L’arroseur arrosé
Les dégâts causés par Donald Trump sont déjà considérables. Sur le plan géopolitique et sur le plan économique. Pourtant je crois, au risque de surprendre, que nous saluerons un jour les effets positifs (bien involontaires) de sa politique.

Tout d’abord, le brutal changement d’alliance que Trump a opéré sur le plan international pourrait avoir réveillé l’Europe. Ce n’est pas encore certain, mais la prise de conscience de ce côté-ci de l’Atlantique est réelle. L’Europe sait maintenant qu’elle doit sortir de sa paresseuse léthargie. On en voit d’ailleurs déjà les effets avec la mobilisation en faveur de l’Ukraine, le rapprochement de l’Angleterre du continent, la sortie de l’Allemagne de son pacifisme béat et l’évolution de pays comme la Pologne vers l’Ouest libéral. La peur est souvent de bon conseil. Il était temps. De ce point de vue il faut reconnaître que la voix de la France, depuis le discours de La Sorbonne, ne s’est jamais démentie.
Ensuite le réarmement européen – rendu nécessaire par le lâchage américain – n’est pas nécessairement une mauvaise nouvelle pour l’économie européenne. Une récente étude de l’institut économique de Kiel a estimé cet effet dopant entre 1% et 1,5% du PIB pour la croissance et 0,4% en matière de productivité. L’Histoire montre que le secteur militaire a toujours été à l’origine de percées technologiques (Internet, le nucléaire, etc.). Israël l’a démontré depuis longtemps. L’économie européenne en touchera les dividendes : une façon comme une autre d’appliquer les recommandations du rapport Draghi en matière d’investissement ! Cela sera particulièrement vrai pour la France. Notre pays est déjà le deuxième exportateur mondial en matière d’armement, et dispose de très belles entreprises dans le secteur (Thales, Dassault, Safran, Airbus) avec leurs milliers de sous-traitants. Depuis mes années d’aménagement du territoire je connais l’importance capitale de ce secteur pour des bassins d’emploi difficiles (Saint-Étienne par exemple).

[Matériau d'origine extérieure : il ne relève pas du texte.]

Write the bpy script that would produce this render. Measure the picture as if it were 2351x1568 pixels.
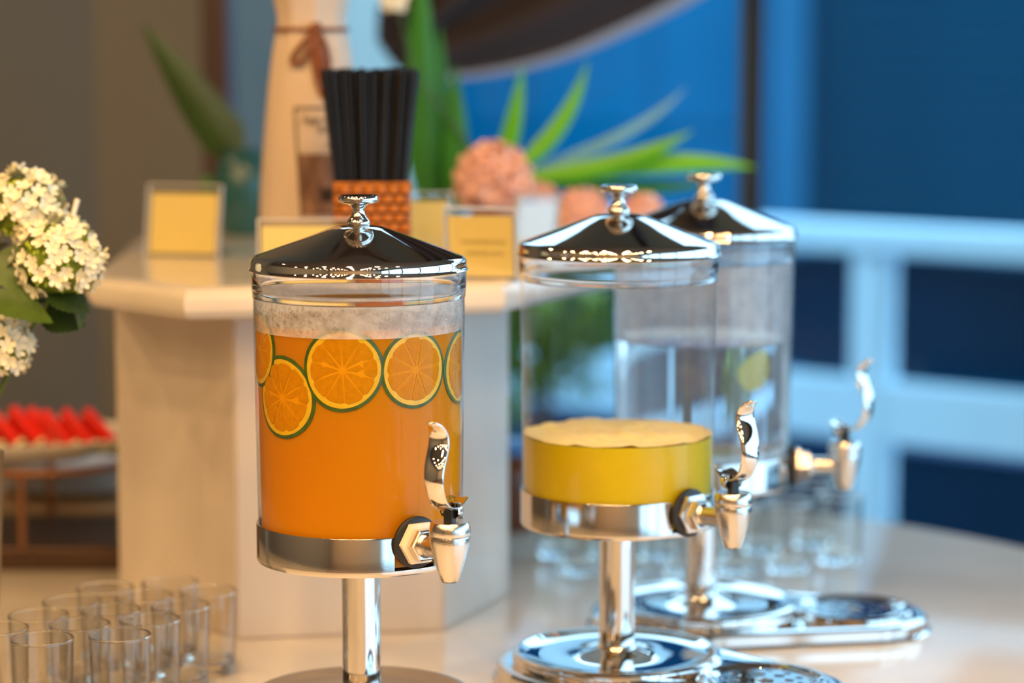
import bpy, bmesh, math, random
from mathutils import Vector, Matrix, noise
from mathutils.bvhtree import BVHTree
R = random.Random(7)
pi, sin, cos, rad = math.pi, math.sin, math.cos, math.radians
SC = bpy.context.scene
COL = SC.collection
for o in list(bpy.data.objects):
    bpy.data.objects.remove(o)

# ------------------------------------------------------------------ camera
H = 0.652                     # eye height above the table top (z = 0)
PITCH = rad(6.65)
FPX = 5750.0                  # focal length in pixels of the 2351 px frame
cd = bpy.data.cameras.new('camera')
cam = bpy.data.objects.new('camera', cd)
COL.objects.link(cam)
cam.location = (0, 0, H)
cam.rotation_euler = (pi / 2 - PITCH, 0, 0)
cd.sensor_width = 36.0
cd.lens = FPX / 2351 * 36
cd.clip_start, cd.clip_end = 0.05, 200
cd.dof.use_dof = True
cd.dof.focus_distance = 2.33
cd.dof.aperture_fstop = 1.95
SC.camera = cam

# ------------------------------------------------------------------ sky, exposure
SC.view_settings.view_transform = 'Standard'
SC.view_settings.look = 'None'
SC.view_settings.exposure = 0.06
SC.view_settings.gamma = 1.0
SC.view_settings.use_curve_mapping = False
W = bpy.data.worlds.new('sky')
SC.world = W
W.use_nodes = True
bg = W.node_tree.nodes['Background']
bg.inputs['Color'].default_value = (0.50, 0.765, 1.0, 1)
bg.inputs['Strength'].default_value = 3.7
LAMP_STRENGTH = 292.0
LAMP_COLOR = (1.0, 0.62, 0.27)
SC.cycles.max_bounces = 32
SC.cycles.transparent_max_bounces = 48
SC.cycles.transmission_bounces = 28
SC.cycles.glossy_bounces = 6
SC.cycles.diffuse_bounces = 4
SC.cycles.use_denoising = True
SC.cycles.sample_clamp_indirect = 6.0
SC.cycles.blur_glossy = 0.6


# ------------------------------------------------------------------ helpers
def ray(px, py):
    x = (px - 1175.5) / FPX
    y = (784.0 - py) / FPX
    return Vector((x, cos(PITCH) + y * sin(PITCH), -sin(PITCH) + y * cos(PITCH)))


def at(px, py, Y):                       # the point of that sight line at depth Y
    d = ray(px, py)
    return Vector((0, 0, H)) + d * (Y / d.y)


def on(px, py, z):                       # where that sight line meets the level z
    d = ray(px, py)
    return Vector((0, 0, H)) + d * ((z - H) / d.z)


def s2l(r, g, b):
    f = lambda c: (c / 255) / 12.92 if c <= 10 else ((c / 255 + .055) / 1.055) ** 2.4
    return (f(r), f(g), f(b), 1)


MATS = {}


def nodes(name):
    m = bpy.data.materials.new(name)
    m.use_nodes = True
    nt = m.node_tree
    return m, nt, nt.nodes['Principled BSDF'], nt.nodes['Material Output']


def mat(name, col, rough=.5, metal=0, var=0, scale=20, bump=0, bscale=60, spec=None, sss=0, sssr=(.01, .005, .002),
        coat=0, stretch=None, col2=None, trans=0, ior=None, rvar=0):
    """Principled surface whose colour wanders by VAR (or towards COL2) with noise, with an optional fine bump."""
    m, nt, p, out = nodes(name)
    L = nt.links
    p.inputs['Base Color'].default_value = col
    p.inputs['Roughness'].default_value = rough
    p.inputs['Metallic'].default_value = metal
    if spec is not None:
        p.inputs['Specular IOR Level'].default_value = spec
    if ior:
        p.inputs['IOR'].default_value = ior
    if trans:
        p.inputs['Transmission Weight'].default_value = trans
    if coat:
        p.inputs['Coat Weight'].default_value = coat
        p.inputs['Coat Roughness'].default_value = .05
    if sss:
        p.inputs['Subsurface Weight'].default_value = sss
        p.inputs['Subsurface Radius'].default_value = sssr
        p.inputs['Subsurface Scale'].default_value = 1.0
    tc = nt.nodes.new('ShaderNodeTexCoord')
    mp = nt.nodes.new('ShaderNodeMapping')
    L.new(tc.outputs['Object'], mp.inputs['Vector'])
    if stretch:
        mp.inputs['Scale'].default_value = stretch
    if var or col2 or rvar:
        n = nt.nodes.new('ShaderNodeTexNoise')
        n.inputs['Scale'].default_value = scale
        n.inputs['Detail'].default_value = 5
        L.new(mp.outputs['Vector'], n.inputs['Vector'])
        if var or col2:
            cr = nt.nodes.new('ShaderNodeValToRGB')
            cr.color_ramp.elements[0].position = .3
            cr.color_ramp.elements[1].position = .7
            cr.color_ramp.elements[0].color = col2 or tuple(c * (1 - var) for c in col[:3]) + (1,)
            cr.color_ramp.elements[1].color = col if col2 else tuple(min(1, c * (1 + var)) for c in col[:3]) + (1,)
            L.new(n.outputs['Fac'], cr.inputs['Fac'])
            L.new(cr.outputs['Color'], p.inputs['Base Color'])
        if rvar:
            mr = nt.nodes.new('ShaderNodeMapRange')
            mr.inputs['To Min'].default_value = max(0, rough - rvar)
            mr.inputs['To Max'].default_value = rough + rvar
            L.new(n.outputs['Fac'], mr.inputs['Value'])
            L.new(mr.outputs['Result'], p.inputs['Roughness'])
    if bump:
        n2 = nt.nodes.new('ShaderNodeTexNoise')
        n2.inputs['Scale'].default_value = bscale
        n2.inputs['Detail'].default_value = 4
        L.new(mp.outputs['Vector'], n2.inputs['Vector'])
        b = nt.nodes.new('ShaderNodeBump')
        b.inputs['Strength'].default_value = bump
        b.inputs['Distance'].default_value = .002
        L.new(n2.outputs['Fac'], b.inputs['Height'])
        L.new(b.outputs['Normal'], p.inputs['Normal'])
    MATS[name] = m
    return m


def thin_glass(name, tint=(1, 1, 1, 1), refl=.05, power=4.0, haze=0.0, haze_col=(.8, .8, .8, 1), rough=.01, edge=None):
    """Thin clear wall: straight-through light, reflection that grows at grazing angles, an optional milky haze."""
    m, nt, p, out = nodes(name)
    L = nt.links
    nt.nodes.remove(p)
    tr = nt.nodes.new('ShaderNodeBsdfTransparent')
    tr.inputs['Color'].default_value = tint
    gl = nt.nodes.new('ShaderNodeBsdfGlossy')
    gl.inputs['Roughness'].default_value = rough
    lw = nt.nodes.new('ShaderNodeLayerWeight')
    lw.inputs['Blend'].default_value = .5
    pw = nt.nodes.new('ShaderNodeMath')
    pw.operation = 'POWER'
    pw.inputs[1].default_value = power
    mr = nt.nodes.new('ShaderNodeMapRange')
    mr.inputs['To Min'].default_value = refl
    mr.inputs['To Max'].default_value = .9
    mx = nt.nodes.new('ShaderNodeMixShader')
    L.new(lw.outputs['Facing'], pw.inputs[0])
    L.new(pw.outputs[0], mr.inputs['Value'])
    L.new(mr.outputs['Result'], mx.inputs['Fac'])
    base = tr
    if edge:
        em = nt.nodes.new('ShaderNodeMix')
        em.data_type = 'RGBA'
        ep = nt.nodes.new('ShaderNodeMath')
        ep.operation = 'POWER'
        ep.inputs[1].default_value = 5
        L.new(lw.outputs['Facing'], ep.inputs[0])
        L.new(ep.outputs[0], em.inputs['Factor'])
        em.inputs['A'].default_value = tint
        em.inputs['B'].default_value = edge
        L.new(em.outputs['Result'], tr.inputs['Color'])
    if haze:
        df = nt.nodes.new('ShaderNodeBsdfTranslucent')
        df.inputs['Color'].default_value = haze_col
        d2 = nt.nodes.new('ShaderNodeBsdfDiffuse')
        d2.inputs['Color'].default_value = haze_col
        m1 = nt.nodes.new('ShaderNodeMixShader')
        L.new(df.outputs[0], m1.inputs[1])
        L.new(d2.outputs[0], m1.inputs[2])
        m2 = nt.nodes.new('ShaderNodeMixShader')
        m2.inputs['Fac'].default_value = haze
        n = nt.nodes.new('ShaderNodeTexNoise')
        n.inputs['Scale'].default_value = 60
        n.inputs['Detail'].default_value = 6
        tc = nt.nodes.new('ShaderNodeTexCoord')
        L.new(tc.outputs['Object'], n.inputs['Vector'])
        h = nt.nodes.new('ShaderNodeMapRange')
        h.inputs['From Min'].default_value = .3
        h.inputs['From Max'].default_value = .7
        h.inputs['To Min'].default_value = haze * .7
        h.inputs['To Max'].default_value = min(1, haze * 1.3)
        L.new(n.outputs['Fac'], h.inputs['Value'])
        L.new(h.outputs['Result'], m2.inputs['Fac'])
        L.new(tr.outputs[0], m2.inputs[1])
        L.new(m1.outputs[0], m2.inputs[2])
        base = m2
    L.new(base.outputs[0], mx.inputs[1])
    L.new(gl.outputs[0], mx.inputs[2])
    L.new(mx.outputs[0], out.inputs['Surface'])
    MATS[name] = m
    return m


def emit(name, col, s):
    m, nt, p, out = nodes(name)
    nt.nodes.remove(p)
    e = nt.nodes.new('ShaderNodeEmission')
    e.inputs['Color'].default_value = tuple(col[:3]) + (1,)
    e.inputs['Strength'].default_value = s
    nt.links.new(e.outputs[0], out.inputs['Surface'])
    return m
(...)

Il en va de même du virage américain en matière d’environnement et de recherche. L’abandon de toute politique industrielle dans le domaine des énergies nouvelles laisse la porte grande ouverte aux concurrents et notamment à l’industrie du nucléaire en France. Enfin beaucoup de chercheurs américains, effarés par le mépris de la nouvelle équipe à l’égard de la science, pourraient chercher refuge en Europe…. si nous savons les attirer .
Les coups de boutoirs donnés par Washington au commerce international ne sont pas non plus sans conséquence. D’abord, c’est mécanique, l’inflation américaine va inévitablement repartir et tous les contempteurs de la mondialisation vont finalement se rendre compte qu’une guerre commerciale ne sert personne. Il est triste d’avoir à payer ce prix mais la leçon sera utile pour l’avenir. Combien de responsables d’entreprises ont récemment caché leurs vieux réflexes protectionnistes derrière de sonores coups de clairons sur la nécessité de défendre la souveraineté nationale ? Disons-le : tout le monde paiera cher cet apprentissage qu’on aurait pu éviter.
En attendant, le président américain veut que le dollar baisse pour pouvoir accroître les exportations. Soit. Cela coûtera cher à l’industrie allemande. Mais Donald Trump prend un risque énorme à terme : celui d’éroder le statut du dollar en tant que monnaie de réserve internationale. En rendant moins attractive la détention de billets verts par les investisseurs et les banques centrales du monde entier. Cela pourrait faire l’affaire de l’euro. Et peut-être aussi de la Chine. Mais cela ne servira sûrement pas la puissance américaine.
Mais tout cela n’est rien si l’on prend conscience du véritable enjeu : celui des valeurs. Les errances de Donald Trump offrent au Vieux Continent une chance unique, celle de redevenir la grande voix démocrate du monde.